Mother's Day / Feast of the Ascension

As we approach the Feast of the Ascension of the Lord, which is on Sunday, May 12, I can't help but notice it's also Mother's Day - an American holiday instituted by President Woodrow Wilson in 1914. Even though it's a secular holiday, we celebrate it in the church as an opportunity to honor our loving mothers for all they do for us, and for the truly Christ-like sacrificial, unconditional love they give us. 


It's also the season of Sacraments of Initiation in our St. John Paul II family of parishes. As Worship Director, I know it to be an exciting and busy time with extra celebrations of Mass that will be filled with young people and their families. As a father, I got to experience my son receive the sacrament of Confirmation, another son graduate from college, and my daughter make her First Holy Communion - all within a two-week span.

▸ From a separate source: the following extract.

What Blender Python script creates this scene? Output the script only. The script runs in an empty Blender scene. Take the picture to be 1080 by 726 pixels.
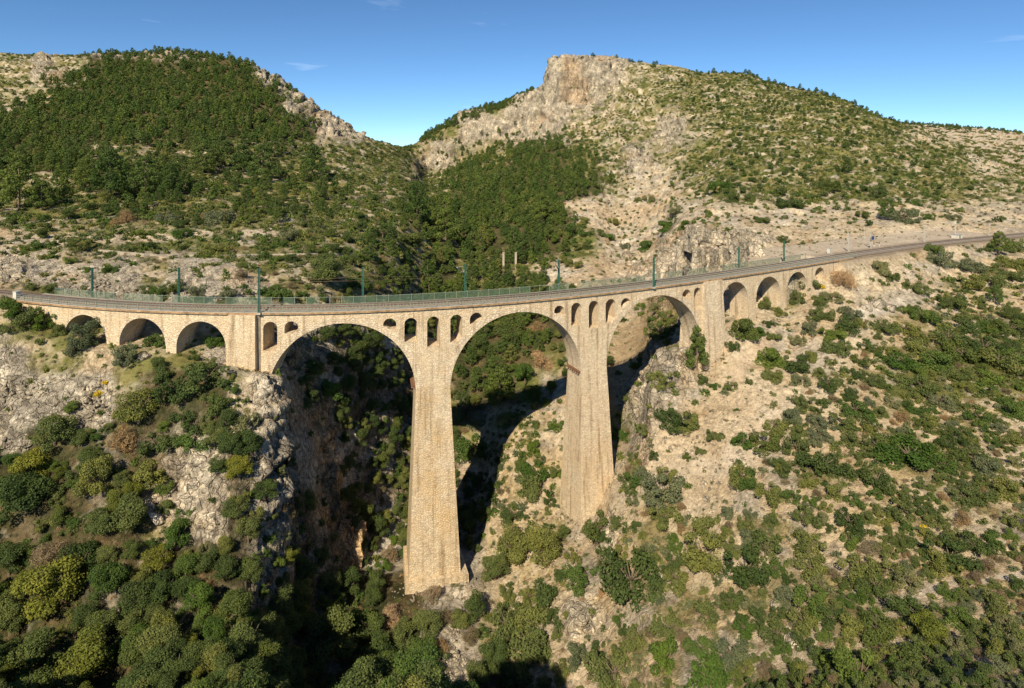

I think of my own mother - God rest her soul - and how she would've loved to meet and love my younger kids. She died in 2006, so she never met my four youngest children. I was blessed with a loving, motherly mother. I realized by high school how lucky I was. Not everyone had loving, motherly mothers. When we were young kids, my siblings and I would get our change together and buy Mom a corsage to wear to church and then a restaurant on Mother's Day. As ugly as those flowers might've been, she wore them all day. She loved us, and was proud to be our mom.


I remember the first Mother's Day without her. Of course there was a nagging sadness that I tried to ignore, because as a dad I wanted to give my wife and our kids a happy Mother's Day as well! But a priest who saw me after Mass asked me what was wrong. He saw in my face that I was fighting sadness. So I told him I was missing my mother. I'll never forget what he told me. 

"Johnbonnino," (he was Sicilian and treated me like a son) "you're never closer to your Mom than you are at Mass!" He explained that when we partake in Holy Communion, we unite ourselves with Christ. We are - in fact - experiencing the Communion of Christ along with the COMMUNION of Angels and Saints. Holy Communion is a foretaste of Heaven. When I partake in Mass, I'm doing what the Angels and Saints do perpetually for eternity. And what's even more amazing is that they (the Angels and Saints) are right next to you, shoulder to shoulder, united in Christ - in the same communion - NOT under the appearance of bread and wine, but with Christ in full splendor. 


It's easy to forget the magnitude of the event of Mass, so let's use this day to remember. 

We don't forget to love our moms, but we can forget that their love for us closely resembles the Cross. Jesus gives us his mother Mary. Let us ask her for her intercession on this Feast of her Son's glorious Ascension into Heaven to fill us with joy and peace and gratitude to all who are motherly in our lives.